Veterans Day Should Be About More Than Discounts

Flores' cousin, Sergeant First Class Omar V. Pequeño has served in the United States Army for more than 17 years, primarily as an infantrymen. He now serves as a recruiter. Flores thinks veterans should be honored in more ways than giving out discounts one day a year. Photo: Courtesy of Johnny Flores
Flores’ cousin, Sergeant First Class Omar V. Pequeño has served in the United States Army for more than 17 years, primarily as an infantryman. He now serves as a recruiter. Flores thinks veterans should be honored in more ways than giving out discounts one day a year. Photo: Courtesy of Johnny Flores

 

JOHNNY FLORES / Coachella Uninc.

Coachella, California—I’ve grown up in a family full of veterans. My cousin served as a tank commander for the United States National Guard, and two of my other cousins both served in the United States Army. Each of my cousins was willing to risk their life in order to protect our most basic freedoms. They regularly spent long periods of time away from home. Months, sometimes even a year, would pass before I could see them again.

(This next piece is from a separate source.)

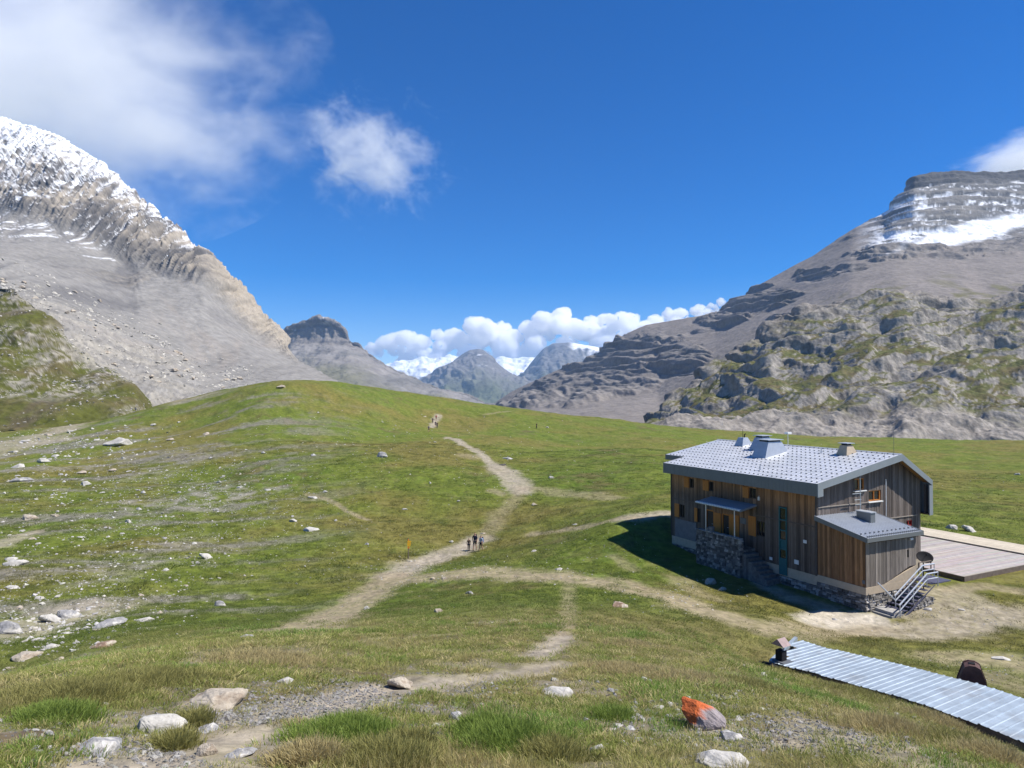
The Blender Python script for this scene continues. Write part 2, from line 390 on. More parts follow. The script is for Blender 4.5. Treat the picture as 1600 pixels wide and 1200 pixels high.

But the ultimate sacrifice came when my cousin, U.S. Army SPC Alberto Garcia, Jr., died during Operation Iraqi Freedom because of an IED in March 2007, mere days after his birthday

I hold the upmost respect and appreciation for our armed forces. They have risked their lives, and they will continue to risk their lives in order to protect our most basic freedoms. They serve at their own risk, and above all, they are volunteers.

Each and every veteran should be honored for the sacrifices they make in order for us to continue to enjoy these freedoms that we so often take for granted.

Many businesses offer discounts for veterans on Veterans Day, and festivities are being held around the United States. But honoring the men and women who have served our country should go far beyond offering them a 15% discount at a local eatery. The appreciation and celebration of our nation’s armed forces should extend past just one day a year.

President John F. Kennedy said in a 1963 proclamation, “As we express our gratitude, we must never forget that the highest appreciation is not to utter words, but to live by them.” This is how we should really honor our veterans, by not just honoring them on Veterans Day, but by showing our utmost gratitude and appreciation for them every day.

If our veterans were never willing to make the ultimate sacrifice and serve this country, we would not have such a day to pay tribute to the freedoms they have protected.

We must do more than put on a parade or give a free meal to any man or woman of the armed forces.

We must share our gratitude in ways that extend beyond a discount.

It is the responsibility of us, as American’s, to teach the generations to come of the sacrifices veterans have made so that we may live freely. But freedom is never free. It comes with a price — the price being my cousin’s life, a life that he was willing to give so that we could continue to enjoy our liberties.

Freedom should never be taken for granted.

On this Veterans Day, I am thankful for my family members who have volunteered so willingly and passionately to protect this country no matter the cost. On this day, I remember my cousin, Albert, who so willingly died at a young age so that I could enjoy freedoms, like the opportunity to write this article, and so that I could continue to live the life I do every day.

On this day, I am thankful for every single veteran, living and deceased, for blessing me with such freedom that can never be taken for granted.